*WHAT THE EXERCISE ASKS*.
Copy out the listing that follows, exact in every word, and skip the images.

[Rows from a 3D scene dataset]
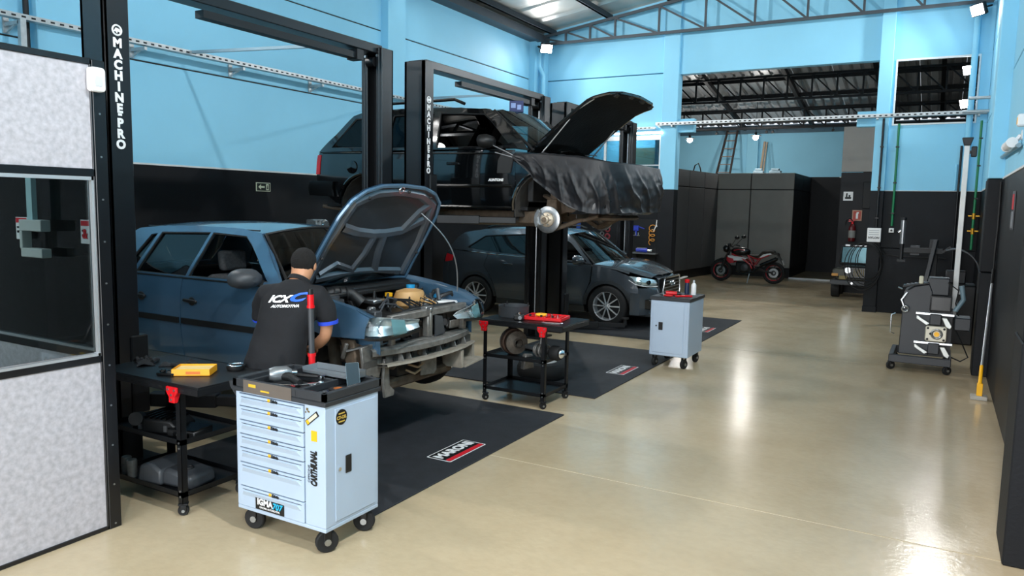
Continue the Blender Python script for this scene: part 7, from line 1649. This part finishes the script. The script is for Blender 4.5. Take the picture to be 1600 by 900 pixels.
hang('white_hook_tool', 'white forked hook tool hung by the pillar', 'hook', B().tube([(-.06, -.02, -.14), (0, -.02, 0), (.01, -.02, .12)], .012, 6).tube([(0, -.02, 0), (.08, -.02, -.10)], .012, 6), 'white', 1.05, .62)
sh = thing('wall_shelf', 'small steel shelf below the tool board beside the pillar', 'shelf', (-6.22, YF-.28, .955))
B().box(0, .60, 0, .27, 0, .03).obj('deck', 'steel', sh, smooth=False); B().box(.05, .08, .2, .26, -.15, 0).obj('bracket', 'black_metal', sh, smooth=False); B().box(.5, .53, .2, .26, -.15, 0).obj('bracket', 'black_metal', sh, smooth=False)
t = thing('air_ratchet', 'blue air ratchet lying on the small steel shelf', 'power tool', (-5.95, YF-.15, .99))
B().cyl((-.18, 0, .05), (.08, 0, .05), .045, .05, 12).obj('motor', 'gun_blue', t); B().cyl((.08, 0, .05), (.2, 0, .05), .03, n=12).obj('head', 'chrome', t); B().box(-.16, .05, -.03, .03, .09, .11).obj('trigger', 'steel', t, smooth=False)
# ---- shelf with the aluminium housing on the left wall
sh = thing('wall_shelf', 'black wall shelf on the left wall behind the blue car', 'shelf', (-8.88, 8.6, 1.53))
B().box(0, .42, 0, .8, 0, .03).obj('deck', 'black_metal', sh, smooth=False); B().prism([(0, 0), (.38, 0), (0, -.3)], .1, .13, 'y').obj('bracket', 'black_metal', sh, smooth=False); B().prism([(0, 0), (.38, 0), (0, -.3)], .67, .7, 'y').obj('bracket', 'black_metal', sh, smooth=False)
t = thing('alloy_housing', 'bright aluminium gearbox housing on the shelf above the blue car', 'gearbox housing', (-8.62, 8.95, 1.561))
B().box(-.12, .12, -.17, .06, 0, .17).obj('case', mat('bright_alu', '#c3c6c8', .4, .7, noise=.2, ns=25), t, bevel=.02); B().lathe([(0, 0), (.075, 0), (.08, .03), (.06, .05), (0, .05)], tm((.11, .0, .085), ry=R(90)), 20, False).obj('bearing_seat', 'chrome', t)
B().cyl((0, .06, .08), (0, .16, .08), .07, .05, 18).obj('bell_end', 'bright_alu', t)
for y in (-.13, -.05): B().cyl((.12, y, .14), (.135, y, .14), .018, n=10).obj('bolt_boss', 'steel', t)
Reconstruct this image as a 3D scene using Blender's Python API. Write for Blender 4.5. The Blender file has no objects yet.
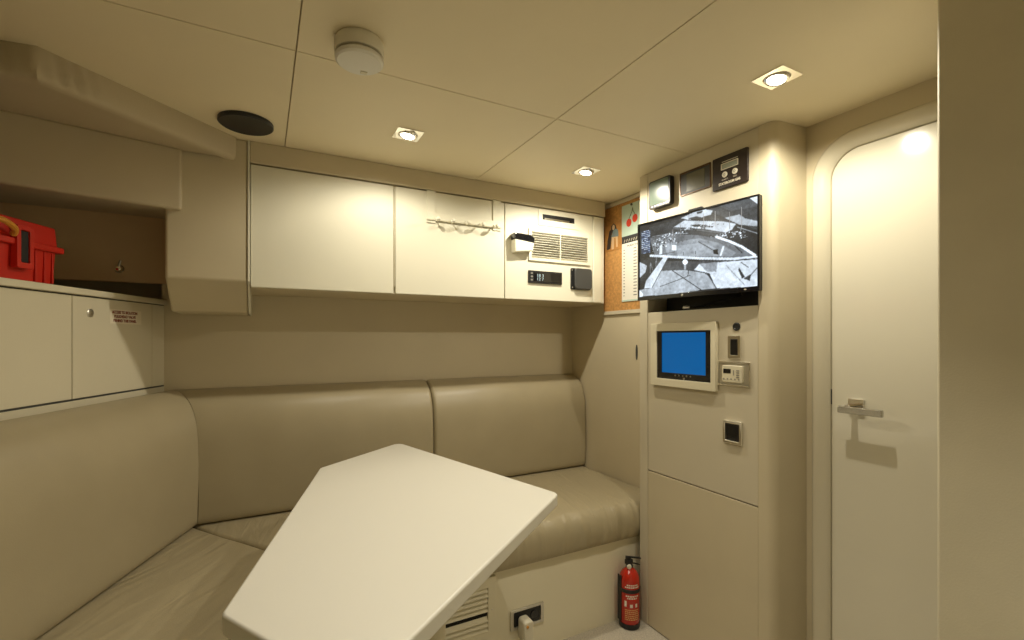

*RESPONSE*.
Continue the Blender Python script for this scene: part 7, from line 1649. This part finishes the script. The script is for Blender 4.5. Take the picture to be 1600 by 900 pixels.
hang('white_hook_tool', 'white forked hook tool hung by the pillar', 'hook', B().tube([(-.06, -.02, -.14), (0, -.02, 0), (.01, -.02, .12)], .012, 6).tube([(0, -.02, 0), (.08, -.02, -.10)], .012, 6), 'white', 1.05, .62)
sh = thing('wall_shelf', 'small steel shelf below the tool board beside the pillar', 'shelf', (-6.22, YF-.28, .955))
B().box(0, .60, 0, .27, 0, .03).obj('deck', 'steel', sh, smooth=False); B().box(.05, .08, .2, .26, -.15, 0).obj('bracket', 'black_metal', sh, smooth=False); B().box(.5, .53, .2, .26, -.15, 0).obj('bracket', 'black_metal', sh, smooth=False)
t = thing('air_ratchet', 'blue air ratchet lying on the small steel shelf', 'power tool', (-5.95, YF-.15, .99))
B().cyl((-.18, 0, .05), (.08, 0, .05), .045, .05, 12).obj('motor', 'gun_blue', t); B().cyl((.08, 0, .05), (.2, 0, .05), .03, n=12).obj('head', 'chrome', t); B().box(-.16, .05, -.03, .03, .09, .11).obj('trigger', 'steel', t, smooth=False)
# ---- shelf with the aluminium housing on the left wall
sh = thing('wall_shelf', 'black wall shelf on the left wall behind the blue car', 'shelf', (-8.88, 8.6, 1.53))
B().box(0, .42, 0, .8, 0, .03).obj('deck', 'black_metal', sh, smooth=False); B().prism([(0, 0), (.38, 0), (0, -.3)], .1, .13, 'y').obj('bracket', 'black_metal', sh, smooth=False); B().prism([(0, 0), (.38, 0), (0, -.3)], .67, .7, 'y').obj('bracket', 'black_metal', sh, smooth=False)
t = thing('alloy_housing', 'bright aluminium gearbox housing on the shelf above the blue car', 'gearbox housing', (-8.62, 8.95, 1.561))
B().box(-.12, .12, -.17, .06, 0, .17).obj('case', mat('bright_alu', '#c3c6c8', .4, .7, noise=.2, ns=25), t, bevel=.02); B().lathe([(0, 0), (.075, 0), (.08, .03), (.06, .05), (0, .05)], tm((.11, .0, .085), ry=R(90)), 20, False).obj('bearing_seat', 'chrome', t)
B().cyl((0, .06, .08), (0, .16, .08), .07, .05, 18).obj('bell_end', 'bright_alu', t)
for y in (-.13, -.05): B().cyl((.12, y, .14), (.135, y, .14), .018, n=10).obj('bolt_boss', 'steel', t)
Reconstruct this image as a 3D scene using Blender's Python API. Write for Blender 4.5. The Blender file has no objects yet.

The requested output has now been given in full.